Know what you want in a relationship
Though your gut may be guiding you to repeat patterns learned long ago, use your knowledge of yourself to seek a partner with whom you can find exactly what you require in a relationship. What are your deal-breakers? What positive traits of your parents do you seem to be seeking in others? What negative traits of your parents do you seem to be finding in others? For example, if your parents handled conflict with an “I am right and you are wrong” type of comment, you may get angry and defensive when criticized. By identifying relationship patterns, you perpetuate, you take the first step toward breaking free and having a more satisfying relationship future.
You are responsible for your own happiness, period.

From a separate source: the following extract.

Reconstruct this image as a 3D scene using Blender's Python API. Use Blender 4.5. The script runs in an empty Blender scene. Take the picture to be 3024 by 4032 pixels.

We all have the tendency to act as if our happiness depends on others. And it does—to the extent we allow it. I know that not all choices are easy to make. Leaving a relationship in which unhappy patterns are being repeated is not necessarily a walk in the park. Not only do you feel strangely comfortable within the dysfunctional matrix, but you may well love this person. But if your needs, wants and requirements are not being met, and if unhealthy or abusive patterns are being played out regularly, you have fallen into a trap.
You can get out of that trap. How? You can choose how you show up in your relationships. Choices are conscious—not just a repeating pattern. We are responsible and accountable for the success of our relationships.
Free yourself from the dysfunctional patterns so you can make your own happiness.